IB is radically different to what these students are used to. For one, it is English-medium while MC, like all national schools, is Malay-medium. Those students will thus encounter significant language and other adjustments.
As such I would have expected the policymakers to have planned a suitable “Pre-IB” program to prepare those students. What better time to do that than in the six-month hiatus while waiting for the SPM results! At the very least these students should have intensive English immersion classes.
Without such careful preparation, those first batch of IB students risk not being successful. Were that to happen, then those otherwise bright and promising students would forever suffer the blight of being tagged a failure, and perpetually carry the stigma of the presumed inadequacies of their race.

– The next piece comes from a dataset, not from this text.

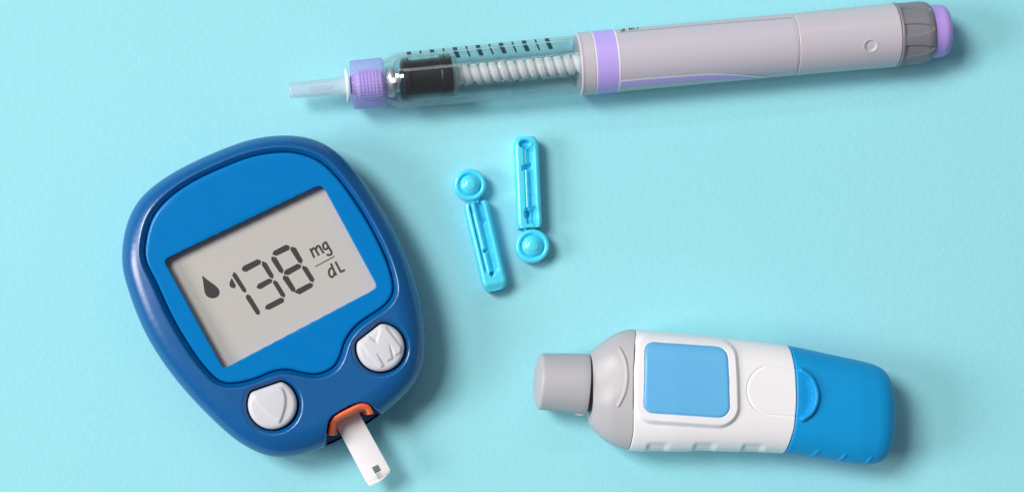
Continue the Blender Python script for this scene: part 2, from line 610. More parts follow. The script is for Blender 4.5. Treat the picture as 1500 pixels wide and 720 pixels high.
    word('unit_text', [
        ([(994, 296), (976, 305), (968, 325), (975, 352), (990, 363), (1003, 350), (1005, 331)], 1),
        ([(982, 266), (1003, 318), (1021, 350)], 0),
        ([(1013, 253), (1030, 285), (1052, 327)], 0),
        ([(1049, 328), (1063, 321), (1080, 311)], 0),
    ], 2.8)
    Geo().prism(zq([(869, 287), (1005, 214), (1008, 220), (873, 292)]), ZL - .1, ZL + .3).build('unit_bar', M['ink'], lcd, sharp=30)

    # buttons with raised marks
    def button(B, relief, zt):
        c = B.mean(0)
        n = 300
        th, R = polar(B, c, n)
        t = np.concatenate([[0, .004, .012, .025, .045, .07, .1], np.linspace(.13, 1, 70)])
        r = R[None] * (1 - t[:, None])
        V = np.empty((len(t), n, 3))
        V[..., 0] = c[0] + r * np.cos(th)
        V[..., 1] = c[1] + r * np.sin(th)
        d = np.maximum(-sd(V[..., :2], B), 0)
        q = np.clip(d / 7, 0, 1)
        V[..., 2] = zt - 6 + 6 * np.sqrt(1 - (1 - q) ** 2) + 1.5 * (1 - (r / R.max()) ** 2) + relief(V[..., :2])
        wall = V[0].copy()
        wall[:, 2] = 68
        return Geo().grid(np.concatenate([wall[None], V]), cv=True).build('button', M['button_white'], root)
    zq6 = lambda pts, ox, oy: U(np.array([(ox + x / 6, oy + y / 6) for x, y in pts]), 105)
    Ml = zq6([(415, 245), (480, 195), (548, 243), (585, 118), (630, 108), (768, 290), (762, 335), (712, 362), (668, 272), (690, 388),
              (645, 412), (560, 350), (612, 450), (585, 466), (480, 360)], 460, 460)
    def m_relief(XY):
        return 2.2 * (1 - smooth(-2.4, 2.0, sd(XY, Ml)))
    Tl = zq6([(190, 303), (300, 258), (430, 222), (462, 270), (472, 350), (455, 440), (415, 530), (360, 490), (270, 410)], 340, 530)
    Tl = crom(Tl, 5)
    def t_relief(XY):
        return 2.8 * (1 - smooth(-2.8, 2.2, sd(XY, Tl)))
    bm_ = button(BM, m_relief, 103)
    bm_['label'] = 'white button with a raised letter M'
    bt_ = button(BT, t_relief, 103)
    bt_['label'] = 'white button with a raised triangle'

    # orange lip of the strip slot
    path = crom(U([(482.5, 637), (484, 624), (487, 614.5), (492, 609.5), (509, 600.5), (526, 592.5), (534, 592.2), (540, 595), (543.5, 600.5), (545, 606)], 80), 6, False)
    t = np.gradient(path, axis=0)
    t /= np.linalg.norm(t, axis=1)[:, None]
    nn = np.c_[-t[:, 1], t[:, 0]]
    if (U([(515, 615)], 80)[0] - path[len(path) // 2]) @ nn[len(path) // 2] < 0:
        nn = -nn
    s = np.linspace(0, 1, len(path))
    top = 80 + 15 * np.sin(np.clip(s, .0, 1) * math.pi) ** .6
    prof = [(-2.5, -62), (-2.5, -1.5), (-1.3, -.3), (0.5, 0), (2.5, -.4), (4.4, -1.8), (5.6, -4), (6.4, -7), (11.5, -38), (12, -62)]
    V = np.empty((len(path), len(prof), 3))
    for j, (o, dz) in enumerate(prof):
        V[:, j, :2] = path + nn * o
        V[:, j, 2] = np.maximum(top + dz, 23.5)
    g = Geo().grid(V)
    m = len(prof)
    g.f.append(list(range(m)))
    g.f.append([(len(path) - 1) * m + i for i in range(m)])
    g.build('strip_slot', M['orange'], root, sharp=50)
    return root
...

Public pressure would then arise and the authorities would be tempted to terminate the program. That would be a monumental tragedy not only for those students but also for MC and Malays. Thus far there is little concern among college and ministry officials in avoiding this possible disaster. Based on past experience, this lack of concern is unjustified.
Our education minister and policymakers should not distract themselves with such non-productive issues as scrapping the UPSR and PMR. They should instead focus on making 13 years of schooling as the new norm for our children, as they do in Germany. We should make Form Six an integral part of secondary education, available to everyone. Unlike the Germans however, we should stream our students into the academic, general and vocational streams (comparable to their Gymnasium, Realschule and Hauptschule) not at Year 5 but at the upper secondary (Year 10).
Such a move would better prepare our students for the increasingly competitive world and help advance our economy up the value scale. Tinkering with examinations does nothing; it is a “make busy” project for policymakers.